What he does not have, based on the evidence provided by The Room, is "what you would call talent in the conventional sense," Franco said.

Franco isn't being mean — he's consulted with Wiseau, and has become friends with him; he admires the way Wiseau has embraced the movie's ironic second life and profited from it. Endless revenue from the late-night fixture has repaid his initial $6 million production budget and then some (estimates are that he makes $20,000 per month on screenings and merchandise).

Wiseau, Franco said, may never win an Oscar, but he's become "a maestro at capitalizing on what people love about it."

The Room isn't good, he said, but it's meant to be, and that's what captivates people.

"I think the real kind of secret sauce is that underneath all of it — the reason it appeals to actors as everybody, the reason it's been a cult hit for 14 and a half years, is that Tommy was so sincere when he made it," Franco said.

The trick to a "making of" movie like The Room is to replicate that sincerity — to tell the behind-the-scenes story with empathy rather than ridicule.

"I can relate to Tommy. He and I had the same heroes — James Dean and Marlon Brando. Tommy was truly aiming for that level of art and performance. He just had so little perspective on himself. He doesn't really look like James Dean. As people say, he looks more like a pirate or a vampire."

What Franco sought in The Disaster Artist is the same strange uplift that people experience when they watch The Room in a theater full of fellow travelers.

"If you go to a theatrical screening of The Room, there's this weird kind of alchemy. The energy in the room is a really positive energy. There's nothing nasty about it. Especially if Tommy is there. People love the experience, and he's soaking all of that up."

Can a movie that generates that kind of good feeling be bad?

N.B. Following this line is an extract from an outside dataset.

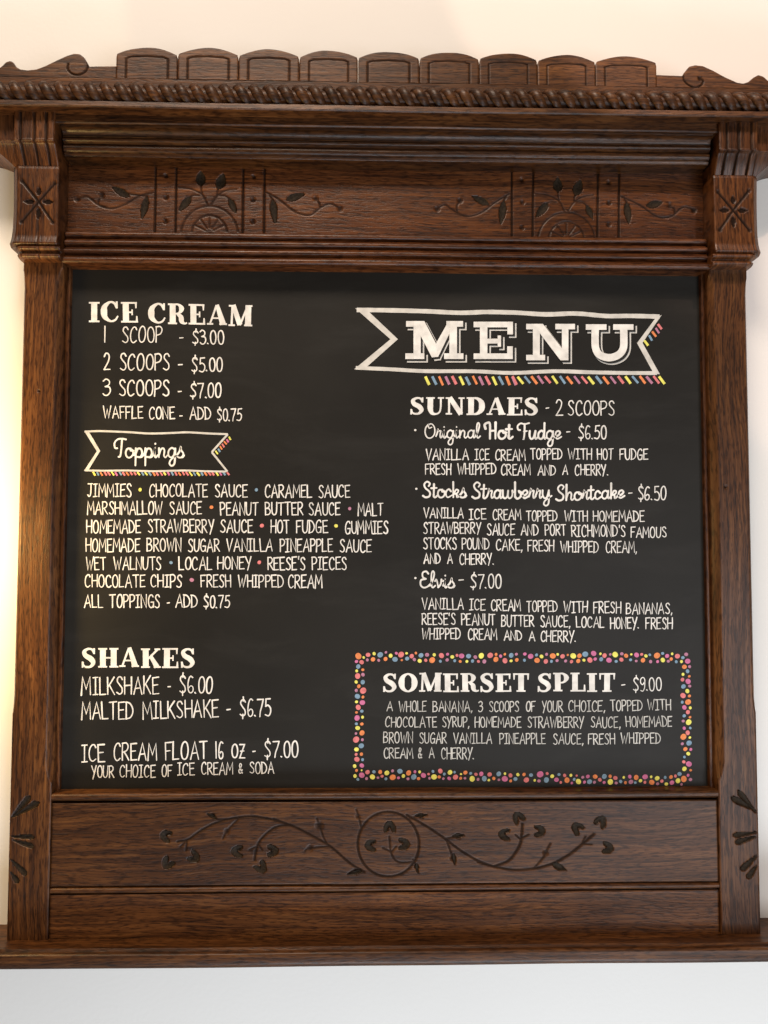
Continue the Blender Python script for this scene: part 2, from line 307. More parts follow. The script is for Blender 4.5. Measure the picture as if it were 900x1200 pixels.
def lower_carving(c):
    L = []; q = lambda s, ox, oy: (lambda *P: [(ox+x/s, oy+y/s) for x, y in P])
    l5 = q(5, 170, 930); m3 = q(3, 300, 900); r5 = q(5, 560, 930)
    W_ = dict(width=.00185, depth=.0017, stain=.85)
    c.line(l5((190,283),(250,270),(330,215),(420,170),(520,145),(620,135),(730,150),(830,180),(900,205))+m3((60,180),(130,205),(200,240),(260,275),(330,335),(380,365)), **W_)
    c.line([(455+36*math.cos(t), 989.3-38*math.sin(t)) for t in np.linspace(0, 2*math.pi, 40)], curve=False, **W_)
    c.line(l5((850,182),(760,200),(690,255),(655,310),(640,390)), **W_)
    for P in [l5((655,310),(610,330)), l5((662,300),(685,330)), l5((250,270),(205,312)), l5((245,275),(238,335)), l5((490,150),(420,150),(365,120)), l5((545,150),(500,195),(475,225),(455,265)),
              m3((250,270),(235,240),(222,200),(213,178)), m3((260,275),(190,282),(172,290)), m3((380,365),(350,358),(322,374)), m3((370,210),(360,170),(352,146)),
              m3((540,175),(600,165)), m3((665,248),(730,236)), m3((670,255),(690,310),(698,338)), m3((552,320),(562,345),(570,368)), m3((552,330),(500,330),(475,300),(468,240)), m3((475,295),(445,280)), m3((478,292),(492,276)),
              r5((250,265),(220,240)), r5((255,260),(297,238)), r5((330,435),(385,370),(395,345),(425,290)), r5((610,300),(632,250)), r5((620,295),(668,297))]:
        c.line(P, width=.0015, depth=.0014, stain=.8)
    c.line(m3((530,165),(600,205),(660,245),(720,290),(790,330),(850,350))+r5((0,400),(90,425),(200,445),(310,440),(420,415),(520,365),(600,305),(682,235)), **W_)
    c.line(r5((95,425),(180,390),(240,310),(255,250),(260,175)), **W_)
    for x, y, rr in [(.2*395+170, 930+.2*131, 2.6),(170+.2*478, 930+.2*223, 2.8),(300+222/3, 900+202/3, 4.2),(300+190/3, 900+282/3, 3.2),(300+350/3, 900+362/3, 2.6),(300+358/3, 900+172/3, 2.4),
                     (300+580/3, 900+170/3, 2.6),(300+710/3, 900+240/3, 3.0),(300+690/3, 900+318/3, 2.8),(300+562/3, 900+345/3, 2.6),(560+.2*395, 930+.2*347, 3.0)]:
        c.dot((x, y), rr, .002)
    L.append(leaf(c, r5((437,412))[0], r5((520,452))[0], 7))
    L.append(leaf(c, l5((418,145))[0], l5((362,118))[0], 4)); L.append(leaf(c, m3((372,362))[0], m3((325,374))[0], 4)); L.append(leaf(c, m3((694,300))[0], m3((700,340))[0], 4))
    L.append(leaf(c, m3((690,240))[0], m3((734,236))[0], 4.5)); L.append(leaf(c, m3((565,335))[0], m3((568,368))[0], 4)); L.append(leaf(c, m3((560,168))[0], m3((602,165))[0], 3.6))
    for x, y, a in [(300+470/3, 900+205/3, -90),(300+400/3, 900+273/3, 0),(300+522/3, 900+268/3, 180)]: L.append(heart(c, x, y, a))
    for x, y, a in [(118,248,-18),(130,412,52),(290,375,150),(535,341,0),(750,337,180),(682,435,130)]: L.append(heart(c, 170+x/5, 930+y/5, a))
    for x, y, a in [(235,138,-60),(152,240,0),(365,219,180),(580,200,-40),(725,162,-125),(765,320,170)]: L.append(heart(c, 560+x/5, 930+y/5, a))
    # old drying cracks at the left end
    c.line([(61,978.2),(70,978.4),(79,978.3)], width=.0011, depth=.001, stain=.6); c.line([(62,1024),(68,1025),(80,1026.2)], width=.001, depth=.001, stain=.5)
    return L
zb = Zc(929.3, -.001); xr = B_IN-.0006
extrude('panel_bead', [(BOARD_E-.01, zb+.001),(-.004, zb+.001)]+arc(-.004, zb-.0035, .0045, 90, -80, 10)+[(-.0065, zb-.010),(BOARD_E-.01, zb-.010)], -xr, xr, WX, root)
band('carved_panel', 939.5, 1036, -.0035, WX, lower_carving)
zq = Zc(1041, -.004)
extrude('panel_bead', [(BOARD_E-.01, zq+.0055),(-.0085, zq+.0055),(-.0085, zq+.0035)]+arc(-.0055, zq, .0036, 80, -80, 8)+[(-.0085, zq-.0035),(-.0085, zq-.0055),(BOARD_E-.01, zq-.0055)], -xr, xr, WX, root)
band('plain_panel', 1046.2, 1100, -.0035, WX, None, .0016)
# --- ledge
za = Zc(1097.5, 0); e2 = .028; zbm = Zc(1133, .046)
zt = Zc(1114.5, .040)
LEDGE = [(WALL_E, za-.001),(.004, za-.001)]+[(.004+.030*t, za-.001+(zt-za+.005)*t**1.6) for t in (.2,.4,.6,.8,1.0)]+[(.036, zt+.0008)]+arc(.0415, zt-.0025, .0040, 110, 0, 6)+[(.0462, zt-.010),(.0455, zbm+.003),(.043, zbm),(WALL_E, zbm)]
extrude('ledge', LEDGE, -.575, .575, WX, root, 60, .0003)

# --- frieze
def frieze_carving(c):
    L = []; q = lambda s, ox, oy: (lambda *P: [(ox+x/s, oy+y/s) for x, y in P]); V_ = dict(width=.0016, depth=.0030, curve=False, stain=.95)
    for x0, y0, x1, y1 in [(182.8,188,181.2,272),(207,188,205.5,272),(285.3,190,284.2,273),(310.2,190,309.3,273),(599.6,192,600,279),(625,192,624.2,279),(701,194,700,280),(725.8,194,725.2,280)]:
        c.line([(x0, y0), (x1, y1)], **V_)
    for p in [(194.6,205.8),(194.4,231.5),(193.8,259.4),(297.4,206.8),(296.4,234),(296.2,259.8),(611.3,211),(612,237.2),(611.7,266.8),(713.3,213.8),(713.6,237.8),(713.2,263.4)]: c.dot(p, 2.7)
    for cx, ty, oy in [(245.3,241.3,0),(663.8,248.7,6)]:
        for R_, tt in ((33.4, ty), (20.7, ty+11.3)):
            cy = tt+R_; c.line([(cx+R_*math.cos(t), cy-R_*math.sin(t)) for t in np.linspace(.1, math.pi-.1, 26)], width=.0015, depth=.0013, curve=False, stain=.7)
        cy = ty+33
        for a in (28, 58, 90, 122, 152): c.line([(cx+5*math.cos(math.radians(a)), cy-2-5*math.sin(math.radians(a))), (cx+19*math.cos(math.radians(a)), cy-2-17.5*math.sin(math.radians(a)))], width=.0013, depth=.0012, stain=.65)
        # darker ring ground between the arcs is a shallow sunk band
        z = q(5.625, cx-245.3+170, ty-241.3+180); T = dict(width=.0014, depth=.0012, stain=.75)
        c.line(z((410,335),(375,270),(300,232),(218,222)), **T); c.line(z((375,270),(370,235),(368,200)), **T); c.line(z((358,275),(315,275),(285,292)), **T)
        c.line(z((435,335),(472,282),(530,242),(602,232)), **T); c.line(z((475,275),(478,240),(488,215)), **T); c.line(z((490,276),(530,280),(560,302)), **T)
        L.append(leaf(c, z((366,212))[0], z((368,112))[0], 11.5)); L.append(leaf(c, z((482,235))[0], z((520,128))[0], 11.5))
        L.append(leaf(c, z((302,282))[0], z((222,378))[0], 9)); L.append(leaf(c, z((556,296))[0], z((598,394))[0], 7.5))
    T = dict(width=.0015, depth=.0014, stain=.8)
    for z, main, br, d1, d2, l1, l2 in [
        (q(3,0,40), ((282,575),(310,573),(345,600),(390,613),(440,598),(490,568),(545,555)), ((345,600),(346,585),(355,572)), (272,580), (358,569), ((455,572),(392,535)), ((517,570),(497,652))),
        (q(3,300,40), ((35,555),(80,580),(140,625),(190,635),(225,610),(260,595),(290,608)), ((226,608),(222,592),(212,580)), (295,614), (210,577), ((105,582),(172,560)), ((58,580),(68,668))),
        (q(3,300,40), ((892,560),(840,592),(790,628),(740,640),(695,620),(665,600),(642,610)), ((708,628),(706,605),(715,590)), (637,615), (717,585), ((820,600),(758,568)), ((872,585),(860,670))),
        (q(3,600,40), ((385,570),(450,600),(510,640),(560,640),(600,608),(632,612)), ((572,634),(572,615),(560,606)), (640,620), (556,602), ((472,604),(532,590)), ((403,590),(412,668)))]:
        c.line(z(*main), **T); c.line(z(*br), **T); c.dot(z(d1)[0], 3.2, .002); c.dot(z(d2)[0], 3.2, .002)
        L.append(leaf(c, z(l1[0])[0], z(l1[1])[0], 8.5)); L.append(leaf(c, z(l2[0])[0], z(l2[1])[0], 8.5))
        c.line([z((main[-1] if z(*main)[-1][0] < 0 else main[0]))[0], z(l2[0])[0]] if False else [z(l2[0])[0], (z(l2[0])[0][0]+(z(main[0])[0][0]-z(l2[0])[0][0])*.35, z(l2[0])[0][1]-4)], **T)
    return L
FR_E = -.022
frz = band('frieze_panel', 176, 277, FR_E, WXR, frieze_carving, .0011, B_IN+.004)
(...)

"I have watched it at least 30 times. James Dean is my hero, I've played James Dean, but that's more than I've watched  any movie by James Dean. I've watched The Room more than I've watched Taxi Driver or GoodFellas, which I count as my favorite movies. Maybe it's time I stop calling it a bad movie and say, on some level, this is a good movie that I get something out of every time I watch it."